EXCLUSIVE: Caffrey’s sights set on the Crimson

Joey Caffrey has done nothing but excel in all parts of the game during his four years at Choate Rosemary Hall, whether it be be scoring goals in the clutch or exemplifying defensive grit. Any time his stick touched the puck, he seemed to be changing the game.

This past fall, he amassed an incredible 26 goals and 17 assists in 30 games with the U18 Tier 1 Springfield Rifles. His 43 points led him to the title of leading scorer in the prestigious U18 Mass Midget Selects League. That same nose for goal was on display this past season at Choate as well.

His ability to pull the puck in close and maneuver through tight competition has rewarded him with plenty of D1 attention. However, Harvard has won over Caffrey. There, he will be joining past Founder League athletes in Avon Old Farms’ Greg Gozzo, and Hotchkiss’ Petr Placek. The New Jersey native had known from the very beginning of the commitment process that he wanted to become a Harvard Crimson.

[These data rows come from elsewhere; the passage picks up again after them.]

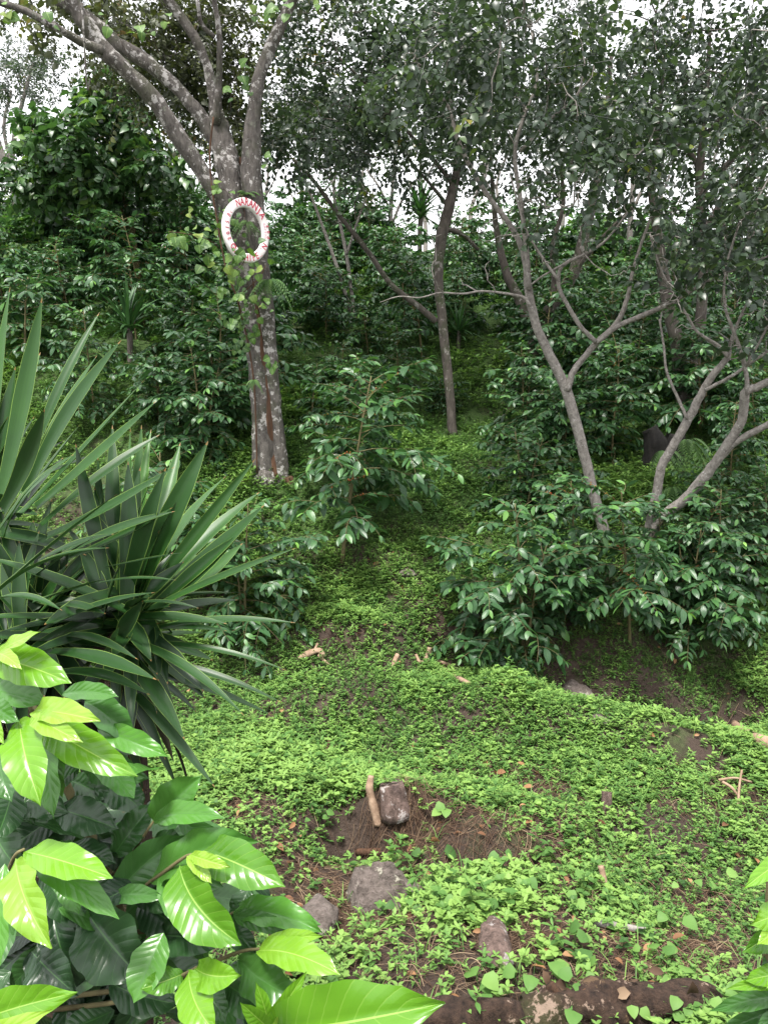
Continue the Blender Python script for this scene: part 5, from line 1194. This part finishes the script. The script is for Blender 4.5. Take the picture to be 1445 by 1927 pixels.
shrub('coffee shrub with bright young leaves over dark glossy ones at the lower left', [(-.62, 1.55, 0), (-.60, 1.52, 1.2), (-.52, 1.48, 1.9), (-.60, 1.42, 2.3), (-.66, 1.36, 2.56)],
      [[(-20, 1560, 1.44), (20, 1450, 1.4), (60, 1342, 1.3), (68, 1336, 1.28)], [(-40, 1480, 1.46), (-20, 1350, 1.4), (-14, 1236, 1.33)], [(-10, 1720, 1.44), (10, 1660, 1.34), (28, 1612, 1.24), (46, 1598, 1.22)], [(80, 1830, 1.46), (200, 1720, 1.4), (290, 1655, 1.33), (345, 1615, 1.27), (360, 1608, 1.24)],
       [(90, 1880, 1.46), (300, 1850, 1.36), (440, 1795, 1.3), (490, 1785, 1.26)], [(100, 1900, 1.46), (250, 1880, 1.36), (350, 1832, 1.24), (370, 1820, 1.22)], [(80, 1760, 1.46), (220, 1640, 1.42), (290, 1545, 1.37)], [(200, 1760, 1.44), (380, 1740, 1.38), (445, 1715, 1.33)]],
      LA, [(110, 1590, 1.44, 70, 50, 8, .5), (250, 1600, 1.42, 60, 60, 7, .55), (330, 1720, 1.4, 60, 50, 7, .5), (120, 1780, 1.42, 70, 50, 7, .45), (440, 1860, 1.36, 50, 40, 6, .55), (180, 1440, 1.46, 50, 40, 6, .5), (80, 1560, 1.56, 60, 40, 16, .12), (60, 1450, 1.54, 60, 40, 10, .15), (120, 1720, 1.52, 80, 60, 20, .10), (280, 1790, 1.5, 90, 50, 18, .12), (420, 1880, 1.46, 60, 30, 10, .2), (120, 1880, 1.5, 90, 30, 14, .1), (300, 1640, 1.54, 50, 40, 8, .2), (200, 1560, 1.52, 50, 40, 8, .12)])
LBm = [(-70, 1935, 144, 1868, 84, .80, .74, 'y', .3, 's'), (-60, 1990, 100, 1900, 60, .76, .70, 'y', .85, 's'), (95, 1990, 500, 1950, 170, .80, .70, 'y', .35, 'c'), (524, 1936, 838, 1887, 150, .80, .70, 'y', .22, 'c'), (513, 1935, 577, 1828, 38, .84, .82, 'y', .35, 'c'), (512, 1940, 452, 1886, 38, .83, .80, 'y', .25, 'c'), (520, 1935, 582, 1862, 30, .82, .78, 'y', .85, 'c'), (508, 1940, 482, 1848, 34, .85, .84, 'y', .3, 'c'), (530, 1960, 620, 1940, 50, .86, .8, 'y', .2, 's'),
       (-20, 1985, 60, 1960, 60, .84, .8, 'o', .6, 's'), (380, 2010, 470, 1950, 70, .86, .8, 'o', .6, 's')]
shrub('nearest coffee shrub with large sunlit leaves along the bottom left edge', [(-.16, .95, 0), (-.15, .94, 1.3), (-.12, .90, 1.9), (-.11, .86, 2.25)],
      [[(480, 2150, .90), (505, 2000, .86), (515, 1935, .83)], [(420, 2100, .9), (250, 2040, .86), (95, 1990, .81)], [(420, 2120, .9), (150, 2050, .86), (-60, 1950, .81)]], LBm, [(300, 2080, .95, 140, 40, 14, .4)])
LC = [(1500, 1612, 1398, 1673, 40, 1.22, 1.14, 'y', .35, 's'), (1500, 1690, 1418, 1692, 26, 1.3, 1.26, 'o', .45, 's'), (1495, 1708, 1409, 1741, 60, 1.22, 1.15, 'y', .5, 'c'), (1485, 1735, 1396, 1792, 58, 1.28, 1.2, 'y', .08, 'c'), (1480, 1725, 1424, 1778, 40, 1.2, 1.14, 'y', .75, 's'), (1470, 1862, 1364, 1862, 24, 1.2, 1.12, 'y', .35, 's'), (1475, 1872, 1334, 1903, 40, 1.24, 1.14, 'o', .6, 's'), (1478, 1880, 1350, 1940, 48, 1.26, 1.18, 'o', .5, 'c'),
      (1462, 1772, 1430, 1838, 30, 1.28, 1.24, 'o', .55, 'c'), (1500, 1830, 1398, 1846, 44, 1.2, 1.14, 'y', .3, 's'), (1500, 1780, 1440, 1860, 44, 1.18, 1.12, 'y', .5, 'c'), (1500, 1900, 1420, 1935, 40, 1.2, 1.16, 'o', .5, 's'), (1500, 1870, 1425, 1895, 34, 1.22, 1.2, 'o', .35, 's')]
shrub('coffee shrub whose few leaves reach in at the lower right edge', [(.72, 1.3, 0), (.70, 1.28, 1.2), (.66, 1.26, 2.0), (.64, 1.24, 2.42)],
      [[(1520, 2000, 1.28), (1500, 1860, 1.24), (1490, 1725, 1.22), (1500, 1620, 1.22)], [(1520, 1950, 1.28), (1490, 1890, 1.26), (1474, 1868, 1.22)]], LC, [(1560, 1850, 1.34, 40, 80, 20, .4)])

# ------------------------------------------------------------------ camera, light, sky
cam = bpy.data.cameras.new('camera'); co = bpy.data.objects.new('camera', cam); COL.objects.link(co)
cam.sensor_fit = 'VERTICAL'; cam.sensor_height = 36; cam.lens = 36 * F_PX / 1927.0
cam.clip_start = .05; cam.clip_end = 600
co.location = CAM; co.rotation_euler = (rad(90) - PITCH, 0, 0)
scene.camera = co
SUN_EL, SUN_AZ = rad(66), rad(205)     # high, behind the camera and a little to the left
w = bpy.data.worlds.new('World'); scene.world = w; w.use_nodes = True
n = w.node_tree.nodes; L = w.node_tree.links; n.clear()
sk = n.new('ShaderNodeTexSky'); sk.sky_type = 'NISHITA'; sk.sun_disc = False; sk.sun_elevation = SUN_EL; sk.sun_rotation = SUN_AZ; sk.dust_density = 3
hs = n.new('ShaderNodeHueSaturation'); hs.inputs['Saturation'].default_value = .12; L.new(sk.outputs[0], hs.inputs['Color'])
mx = n.new('ShaderNodeMix'); mx.data_type = 'RGBA'; mx.inputs[0].default_value = .65; L.new(hs.outputs[0], mx.inputs[6]); mx.inputs[7].default_value = (9.0, 9.0, 9.3, 1)
bg = n.new('ShaderNodeBackground'); bg.inputs[1].default_value = .108; L.new(mx.outputs[2], bg.inputs[0])
wo = n.new('ShaderNodeOutputWorld'); L.new(bg.outputs[0], wo.inputs[0])
sl = bpy.data.lights.new('sun', 'SUN'); sl.energy = 2.6; sl.angle = rad(10); sl.color = (1, .96, .9)
so = bpy.data.objects.new('sun', sl); COL.objects.link(so)
dirv = Vector((math.sin(SUN_AZ) * math.cos(SUN_EL), math.cos(SUN_AZ) * math.cos(SUN_EL), math.sin(SUN_EL)))
so.rotation_euler = dirv.to_track_quat('Z', 'Y').to_euler()
scene.view_settings.view_transform = 'Standard'; scene.view_settings.look = 'None'; scene.view_settings.exposure = 1.52; scene.view_settings.gamma = 1
cy = scene.cycles
cy.max_bounces = 6; cy.diffuse_bounces = 3; cy.glossy_bounces = 2; cy.transmission_bounces = 3; cy.transparent_max_bounces = 4
cy.use_denoising = True
try: cy.denoiser = 'OPENIMAGEDENOISE'; cy.denoising_prefilter = 'ACCURATE'; cy.denoising_input_passes = 'RGB_ALBEDO_NORMAL'
except Exception: pass
cy.sample_clamp_indirect = 6
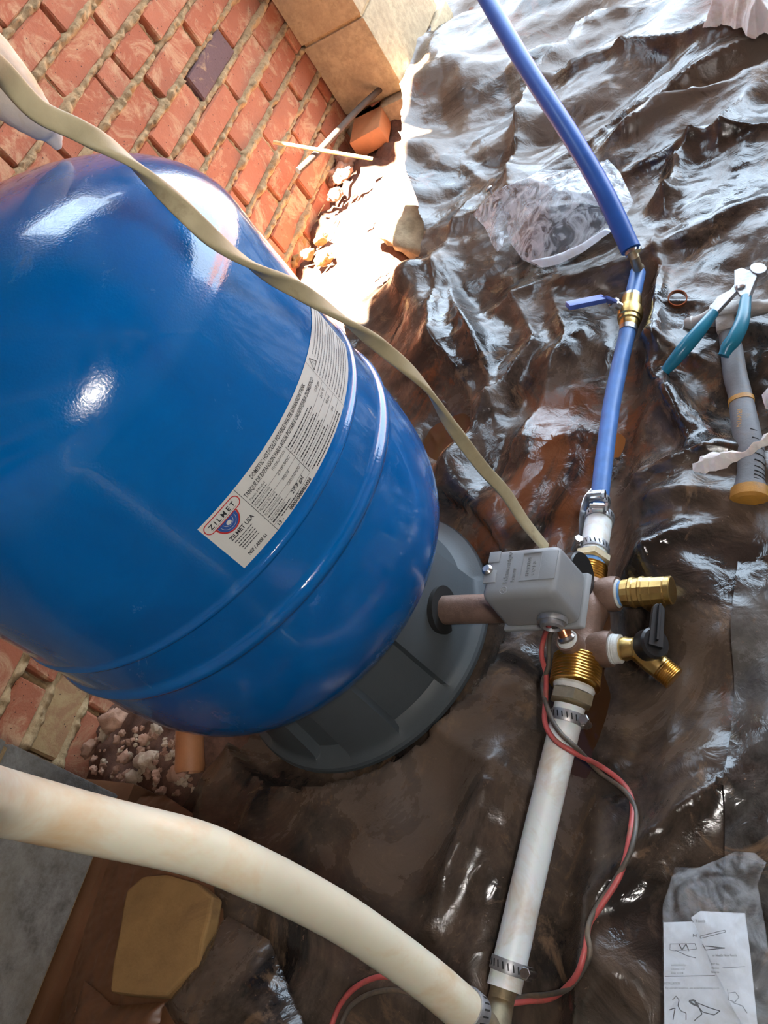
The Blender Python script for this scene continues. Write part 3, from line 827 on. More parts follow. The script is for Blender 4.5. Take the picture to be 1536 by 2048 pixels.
# warning triangle and the long lines of small print
tx, ty = CX2 + .009, LH - .0135
for (a, b, c, d) in ((tx - .006, ty, tx + .006, ty), (tx + .006, ty, tx, ty + .0105), (tx, ty + .0105, tx - .006, ty)):
    lab.line(a, b, c, d, .0008)
lab.text(tx - .0008, ty + .0018, '!', 0.0062, None, .0001)
lab.m.build('lettering', MT['ink'], label, smooth=False)
small = L_(lambda v: on_label(v, 0.0011))
for i in range(14):
    y = LH - 0.006 - i * 0.0041
    small.scribble(CX2 + (.018 if i < 3 else .004), LW - .004 - (0.03 if i % 5 == 4 else 0), y, 0.0011, 200 + i)
small.m.build('small_print', MT['ink_grey'], label, smooth=False)
# the maker's badge
badge = L_(lambda v: on_label(v, 0.0012))
def capsule(x0, x1, y, r, n=12):
    p = [(x1 + r * math.cos(-PI / 2 + PI * k / n), y + r * math.sin(-PI / 2 + PI * k / n)) for k in range(n + 1)]
    return p + [(x0 + r * math.cos(PI / 2 + PI * k / n), y + r * math.sin(PI / 2 + PI * k / n)) for k in range(n + 1)]
def loop(s, pts, t):
    for i in range(len(pts)):
        a, b = pts[i], pts[(i + 1) % len(pts)]
        if math.hypot(a[0] - b[0], a[1] - b[1]) > 1e-6: s.line(*a, *b, t)
by = LH - 0.0085
loop(badge, capsule(0.0075, 0.0385, by, 0.0056), 0.0010)
arc = [(0.0225 + 0.0125 * math.cos(PI + PI * k / 20), by - .0055 + 0.0135 * math.sin(PI + PI * k / 20)) for k in range(21)]
for a, b in zip(arc[:-1], arc[1:]): badge.line(*a, *b, 0.0016)
badge.m.build('badge_red', MT['ink_red'], label, smooth=False)
globe = L_(lambda v: on_label(v, 0.0010))
globe.poly([(0.0225 + 0.0115 * math.cos(PI + PI * k / 20), by - .0062 + 0.0120 * math.sin(PI + PI * k / 20)) for k in range(21)])
globe.m.build('badge_globe', MT['ink_blue'], label, smooth=False)
gl = L_(lambda v: on_label(v, 0.0013))
gl.poly([(0.0225 + 0.0028 * math.cos(2 * PI * k / 14), by - .0098 + 0.0022 * math.sin(2 * PI * k / 14)) for k in range(14)])
for rr in (.0055, .0085):
    ar = [(0.0225 + rr * math.cos(PI + PI * k / 12), by - .0075 + rr * math.sin(PI + PI * k / 12)) for k in range(13)]
    for a, b in zip(ar[:-1], ar[1:]): gl.line(*a, *b, 0.0003)
gl.m.build('globe_lines', MT['label_white'], label, smooth=False)
bt = L_(lambda v: on_label(v, 0.0014)); bt.text(0.0072, by - .0022, 'Z I L M E T', 0.0070, 0.0315, .00015); bt.line(.0075, by - .0036, .0375, by - .0036, .0003)
bt.m.build('badge_name', MT['ink'], label, smooth=False)

# ------------------------------------------------------------------ plumbing
def hose_clamp(parent, c, d, r, screw_dir, name='hose_clamp'):
    d = Vector(d).normalized(); c = Vector(c)
    b = M().lathe(c - d * .0062, c + d * .0062, [(0, r + .0002), (0, r + .0014), (.08, r + .0018), (.92, r + .0018), (1, r + .0014), (1, r + .0002)], 40, cap=False).build(name, MT['dull_steel'], parent)
    sd = Vector(screw_dir); sd = (sd - d * sd.dot(d)).normalized(); tdir = d.cross(sd).normalized()
    p = c + sd * (r + .005)
    R = Matrix((tdir, d, sd)).transposed()
    M().box(c + sd * (r + .0035), (.014, .0125, .005), R, .0012).cyl(p - tdir * .010, p + tdir * .008, .0038, None, 14).build('screw_housing', MT['steel'], b)
    M().lathe(p + tdir * .008, p + tdir * .0125, [(0, .0045), (.2, .0056), (.9, .0056), (1, .005)], 6).build('hex_screw', MT['steel'], b)
    # slots around the band
    m_ = M(); _, e1, e2 = frame(d)
    for k in range(22):
        a = 2 * PI * k / 22; n_ = e1 * math.cos(a) + e2 * math.sin(a)
        if n_.dot(sd) > .85: continue
        t_ = d.cross(n_); t2 = (t_ + d * .35).normalized()
        R = Matrix((n_, (d - t_ * .35).normalized(), t2)).transposed()
        m_.box(c + n_ * (r + .0018), (.0006, .0065, .0013), R)
    m_.build('slots', MT['dark'], b, smooth=False)
    return b
def threads(mb, p0, p1, r, pitch=.0022, dep=.0009, n=40):
    L = (Vector(p1) - Vector(p0)).length; k = int(L / pitch * 4); pr = []
    for i in range(k + 1):
        pr.append((i / k, r + dep * (0, .8, 1, .2)[i % 4]))
    return mb.lathe(p0, p1, pr, n)
def hexnut(mb, p0, p1, r, bev=.0015):
    L = (Vector(p1) - Vector(p0)).length; b = bev / L
    return mb.lathe(p0, p1, [(0, r * .88), (b, r), (1 - b, r), (1, r * .88)], 6)

PR = 0.0168           # 1 inch poly pipe
# --- tee: main body runs along X
A0 = at(1190, 1168, .070); A1 = at(1142, 1322, .070)
TYc = (A0.y + A1.y) / 2; A0.y = A1.y = TYc
tee = empty('tank_tee', ((A0.x + A1.x) / 2, TYc, 0.04), 'brown bronze tank tee joining tank, valves and pipes', 'pipe fitting')
mid = (A0 + A1) / 2
bm_ = M()
bm_.lathe(A1, A0, [(0, .0215), (.10, .0235), (.14, .0225), (.30, .0215), (.5, .0235), (.62, .0265), (.75, .0235), (.88, .0215), (.93, .0235), (1, .0215)], 40)
bm_.build('tee_body', MT['bronze'], tee)
nz = at(1085, 1258, .070)
N1 = Vector((mid.x + .004, TYc, .070)); N0 = Vector((0.481, TY - .16, .078))
N1.x = N0.x
M().cyl(N0, N1, .0185, None, 40).lathe(N1 + Vector((0, .05, 0)), N1, [(0, .0185), (.1, .023), (.8, .0245), (1, .022)], 40).build('tank_nipple', MT['bronze'], tee)
# bushing with threads, each end
E0 = A1 + Vector((-.030, 0, 0)); th = M(); threads(th, A1 + Vector((.003, 0, 0)), E0, .0258, .0034, .0016); th.build('threaded_bushing', MT['thread_brass'], tee)
E1 = A0 + Vector((.024, 0, 0)); th = M(); threads(th, A0 + Vector((-.003, 0, 0)), E1, .0188, .0032, .0014); th.build('threaded_bushing', MT['thread_brass'], tee)
# ports for the valves
r0 = at(1190, 1190, .070); d0 = at(1152, 1300, .070)
for px in (r0.x, d0.x):
    M().lathe((px, TYc - .008, .070), (px, TYc - .038, .070), [(0, .017), (.3, .0185), (.75, .0205), (1, .0195)], 32).build('side_port', MT['bronze'], tee)
sw = Vector((at(1150, 1275, .1).x - .004, TYc + .004, .1))
M().lathe((sw.x, TYc, .080), (sw.x, TYc, .103), [(0, .0125), (.4, .0145), (1, .0135)], 28).build('top_port', MT['bronze'], tee)
M().lathe((sw.x, TYc, .102), (sw.x, TYc, .106), [(0, .0100), (.5, .0115), (1, .0095)], 24).build('tape_wrap', MT['tape'], tee)

# --- relief valve
rx = r0.x
rv = empty('relief_valve', (rx, TYc - .06, .07), 'knurled brass relief valve with a round cap pointing away from the tank tee', 'valve')
P = lambda y, x=rx, z=.070: Vector((x, TYc - y, z))
M().cyl(P(.034), P(.044), .0140).build('blue_tape', MT['blue_tape'], rv)
M().lathe(P(.036), P(.040), [(0, .0150), (.5, .0165), (1, .015)], 28).build('tape_wrap', MT['tape'], rv)
M().lathe(P(.043), P(.092), [(0, .0145), (.02, .0155), (.18, .0160), (.22, .0178), (.28, .0178), (.31, .0165), (.42, .0165), (.45, .018), (.50, .018), (.53, .0168), (.70, .0168), (.72, .0160), (.97, .0160), (1, .0150)], 14).build('valve_body', MT['brass'], rv, auto=20)
M().lathe(P(.092), P(.099), [(0, .0150), (.1, .0158), (.85, .0158), (1, .0145)], 32).build('cap', MT['brass'], rv)
M().lathe(P(.072, z=.066), P(.072, z=.044), [(0, .0135), (.6, .0150), (1, .013)], 24).build('outlet', MT['brass'], rv)

# --- drain valve
dx_ = d0.x
dv = empty('drain_valve', (dx_, TYc - .06, .07), 'small brass drain valve with a black lever handle below the relief valve', 'valve')
Q = lambda y, x=dx_, z=.070: Vector((x, TYc - y, z))
m_ = M()
for i in range(5): m_.lathe(Q(.036 + i * .0024), Q(.0385 + i * .0024), [(0, .0160), (.5, .0172 - .0004 * i), (1, .0158)], 28)
m_.build('tape_wrap', MT['tape'], dv)
M().lathe(Q(.048), Q(.070), [(0, .0120), (.25, .0135), (.5, .0118), (1, .0125)], 28).build('valve_body', MT['brass'], dv)
q0 = Q(.066); q1 = q0 + Vector((-.020, -.026, -.012))
M().lathe(q0 + Vector((.004, .006, 0)), q1, [(0, .0125), (.4, .0128), (.7, .0135), (1, .0125)], 28).sphere(q0, .0125).build('elbow', MT['brass'], dv)
th = M(); threads(th, q1 + (q0 - q1) * .1, q1 + (q1 - q0).normalized() * .014, .0122, .0022, .0012, 28); th.build('threaded_outlet', MT['thread_brass'], dv)
hb = q0 + Vector((-.002, -.014, .006))
M().lathe(hb + Vector((.002, .004, -.002)), hb + Vector((0, -.012, .010)), [(0, .0155), (.15, .0172), (.85, .0172), (1, .015)], 32).build('handle_hub', MT['black_rubber'], dv)
T = Matrix.Translation(hb + Vector((.0, -.008, .008))) @ Matrix(((1, 0, 0, 0), (0, .75, -.66, 0), (0, .66, .75, 0), (0, 0, 0, 1)))
def rrect(x0, x1, w0, w1, n=6):
    p = [(x0, -w0), (x1 - w1, -w1)] + [(x1 - w1 + w1 * math.sin(PI * k / n), -w1 * math.cos(PI * k / n)) for k in range(n + 1)] + [(x1 - w1, w1), (x0, w0)]
    return p
M().prism(rrect(-.006, .044, .008, .0065), .002, .008, T).prism(rrect(.0, .043, .0015, .0015), .008, .0115, T).build('handle_lever', MT['black_rubber'], dv, bevel=.001)

# --- pressure switch
bxc = at(1062, 1165, .165)
BN, BU, BH = .088, .066, .070          # along Y, along X, height
zt = .187
c00 = at(955, 1190, zt); c10 = at(1108, 1192, zt); c01 = at(985, 1097, zt); c11 = at(1117, 1089, zt)
bx0 = (c00.x + c10.x) / 2; bx1 = (c01.x + c11.x) / 2; by0 = (c10.y + c11.y) / 2; by1 = (c00.y + c01.y) / 2
cxm, cym = (bx0 + bx1) / 2, (by0 + by1) / 2; hx, hy = (bx1 - bx0) / 2, (by1 - by0) / 2
psw = empty('pressure_switch', (cxm, cym, .10), 'grey square pressure switch box with embossed lid on the tank tee', 'pressure switch')
zb = .118
def taper_box(z0, z1, e0, e1, bev):
    bm = bmesh.new(); bmesh.ops.create_cube(bm, size=1.0)
    for w in bm.verts:
        top = w.co.z > 0; e = e1 if top else e0
        ex = hx + e; ey0 = by0 - e * (2.2 if not top else 1); ey1 = by1 + e
        w.co = Vector((cxm + (ex if w.co.x > 0 else -ex), ey1 if w.co.y > 0 else ey0, z1 if top else z0))
    bmesh.ops.bevel(bm, geom=bm.edges[:], offset=bev, segments=4, affect='EDGES', profile=0.5)
    v = [w.co.copy() for w in bm.verts]; f = [tuple(w.index for w in q.verts) for q in bm.faces]; bm.free(); return v, f
cv = M(); cv.add(*taper_box(zb, zt, .0015, 0, .009)); cover = cv.build('cover', MT['switch_grey'], psw, auto=60)
fl = M(); fl.add(*taper_box(zb - .004, zb + .002, .0035, .0035, .002)); fl.build('base_plate', MT['switch_grey'], psw, auto=60)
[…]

“For me, the chance to play hockey at Harvard is a dream come true. Athletically and academically, I feel like it will offer me a great opportunity, and I am looking forward to attending in the fall. When Harvard offered, I knew right away that I wanted to go there. ”

Many hockey players from the Founders League choose to take a year in between high school and college for a year in junior league hockey. With someone as talented as Caffrey, many wanted to know what his plans were for the fall of next year.

“The plan right now is to jump right in next year. Hopefully, I will be able to contribute to the team as much as possible.”

The Founders League has a rich history of producing D1 athletes and setting student athletes up for the next step in their career. With so much parity within the league, why did he choose Choate instead of another Founders League school?

“For the great hockey tradition and the many other opportunities that it has to offer academically and socially. Choate’s history of success in the Founders League was also something that really impressed me.”

Making the jump from prep school hockey to D1 athletics can look daunting to anyone, especially if they decide to opt out of a junior league. However, Caffrey’s game has matured at an alarming rate, with prep school hockey to thank for that.

Screen Shot 2014-04-29 at 8.46.10 PM

Courtesy of NEPSAC

“Prep-school hockey has taught me a number of lessons that I will carry with me moving into the future; one being that every game is important—especially in the Founders League, which has been very tight for hockey, no points are easy to come by, so it is important that you prepare for every game.”

Now that his hockey career at Choate has come to an end, Caffrey has only looked ahead for the new goals and hardships he will inevitably face in the high level of hockey he will be playing.

“I think my goal is just to contribute as much as possible. My two goals are to work as hard as I can and to help the Harvard hockey team and community as much as possible.”

Highlights from his time at Choate are easy to come by. His career has been one filled with a plentiful amount of unforgettable games and overtime thrillers.

“Our team winning the Lawrenceville Tournament would have to be the highlight of my hockey career at Choate. Our team showed a great effort all throughout the tournament and really showed some perseverance after having the final game go to double overtime. The team really came together and thanks to some great goaltending by Andrew Tucci and a huge overtime goal by Jeremy Germain, we were able to beat Nichols, and I think that is what I will remember the most.”

“I can’t say that I have any regrets. I think it’s safe to say that anyone who gets to play hockey is pretty lucky. I’ve been very fortunate to have gotten to play for some great coaches, and the friends I have made along the way will be cherished forever.”

Harvard finished the 2013-14 season with a 10-17-4 record. Caffrey hopes that his efforts will bring the Crimson back to a winning season and into the NCAA D1 tournament for the first time since 2006.